Galapagos Marine Reserve Threatened
The Galapagos Marine Reserve in Ecuador is a haven for the flurry of creatures and plants that live in the waters surrounding the Galapagos Islands, where naturalist Charles Darwin found inspiration for his theory of natural selection.
Industrial fishing boats hover menacingly on the edges of Ecuador's Galapagos Marine Reserve, where schools of multicolored fish and hammerhead sharks frolic in the protected Pacific waters.
The reserve is a haven for the flurry of creatures and plants living in the waters around the Galapagos Islands where naturalist Charles Darwin found the inspiration for his theory of natural selection.
But outside its boundaries, not delineated by any physical barrier, there is no protection on the high seas where these same species also venture.

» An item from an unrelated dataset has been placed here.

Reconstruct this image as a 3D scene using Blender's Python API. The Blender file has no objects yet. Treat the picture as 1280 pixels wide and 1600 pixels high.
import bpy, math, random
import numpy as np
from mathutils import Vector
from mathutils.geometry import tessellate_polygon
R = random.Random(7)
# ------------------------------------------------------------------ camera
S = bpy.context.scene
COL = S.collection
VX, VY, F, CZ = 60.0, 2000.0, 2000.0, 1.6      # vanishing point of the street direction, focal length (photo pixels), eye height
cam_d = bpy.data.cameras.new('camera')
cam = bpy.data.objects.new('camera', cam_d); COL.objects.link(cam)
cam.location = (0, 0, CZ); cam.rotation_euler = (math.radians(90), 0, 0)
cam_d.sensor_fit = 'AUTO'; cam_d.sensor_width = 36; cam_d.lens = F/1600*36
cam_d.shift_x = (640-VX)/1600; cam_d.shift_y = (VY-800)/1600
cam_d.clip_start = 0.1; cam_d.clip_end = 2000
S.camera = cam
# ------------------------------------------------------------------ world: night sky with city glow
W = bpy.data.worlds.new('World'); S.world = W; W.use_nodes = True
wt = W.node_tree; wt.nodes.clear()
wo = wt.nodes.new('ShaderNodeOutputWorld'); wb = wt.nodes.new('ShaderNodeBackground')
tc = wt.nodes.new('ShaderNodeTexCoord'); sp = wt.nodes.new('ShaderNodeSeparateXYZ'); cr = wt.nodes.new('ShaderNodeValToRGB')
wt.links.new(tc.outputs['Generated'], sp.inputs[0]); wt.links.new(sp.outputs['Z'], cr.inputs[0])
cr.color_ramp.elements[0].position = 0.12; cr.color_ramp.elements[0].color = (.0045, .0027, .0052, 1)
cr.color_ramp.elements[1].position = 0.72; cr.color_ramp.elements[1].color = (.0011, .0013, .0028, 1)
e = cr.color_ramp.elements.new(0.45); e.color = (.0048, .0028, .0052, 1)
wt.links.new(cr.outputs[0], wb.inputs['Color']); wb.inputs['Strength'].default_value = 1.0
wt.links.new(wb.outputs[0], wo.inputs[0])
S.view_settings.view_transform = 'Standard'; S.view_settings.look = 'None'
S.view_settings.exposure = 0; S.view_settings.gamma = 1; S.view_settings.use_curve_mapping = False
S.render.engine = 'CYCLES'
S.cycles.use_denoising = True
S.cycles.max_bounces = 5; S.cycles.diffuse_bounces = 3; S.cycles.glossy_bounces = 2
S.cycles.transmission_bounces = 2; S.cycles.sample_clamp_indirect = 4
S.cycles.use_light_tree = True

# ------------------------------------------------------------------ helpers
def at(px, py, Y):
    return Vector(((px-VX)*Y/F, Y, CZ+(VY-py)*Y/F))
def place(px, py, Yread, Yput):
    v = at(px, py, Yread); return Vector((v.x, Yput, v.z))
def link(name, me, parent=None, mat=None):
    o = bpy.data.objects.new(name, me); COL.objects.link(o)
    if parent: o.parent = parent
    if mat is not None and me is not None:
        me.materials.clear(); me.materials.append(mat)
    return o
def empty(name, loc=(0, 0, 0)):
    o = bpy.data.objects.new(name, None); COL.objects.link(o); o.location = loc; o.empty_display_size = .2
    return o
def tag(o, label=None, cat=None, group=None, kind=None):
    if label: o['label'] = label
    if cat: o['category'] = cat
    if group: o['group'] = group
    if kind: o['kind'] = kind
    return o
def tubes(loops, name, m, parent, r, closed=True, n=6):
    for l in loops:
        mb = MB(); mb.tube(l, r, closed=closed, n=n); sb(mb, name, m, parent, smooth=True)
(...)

The sharks, turtles, iguanas, sea lions and fish that thrive in the Galapagos "don't understand political boundaries," Stuart Banks, a senior marine scientist at the Charles Darwin Foundation, said on board Greenpeace's Arctic Sunrise research vessel.
"So they're going to be moving between different territories and that's when they're most at risk, particularly to things like industrial fishing and bycatch."
The solution, according to Greenpeace, is to secure a much larger area of ocean by creating the first-ever marine protected area on the high seas bordering the Galapagos Marine Reserve.
But for this to happen, at least 60 countries must ratify the High Seas Treaty adopted by United Nations member states last June. Only two have done so to date.
The reserve of nearly 200,000 square kilometers is one of the world's largest and most biodiverse with more than 3,000 species, many of them found nowhere else.
The Galapagos Islands are designated a UNESCO Natural World Heritage site.
Another reason to protect the area is its attraction for tens of thousands of visitors every year.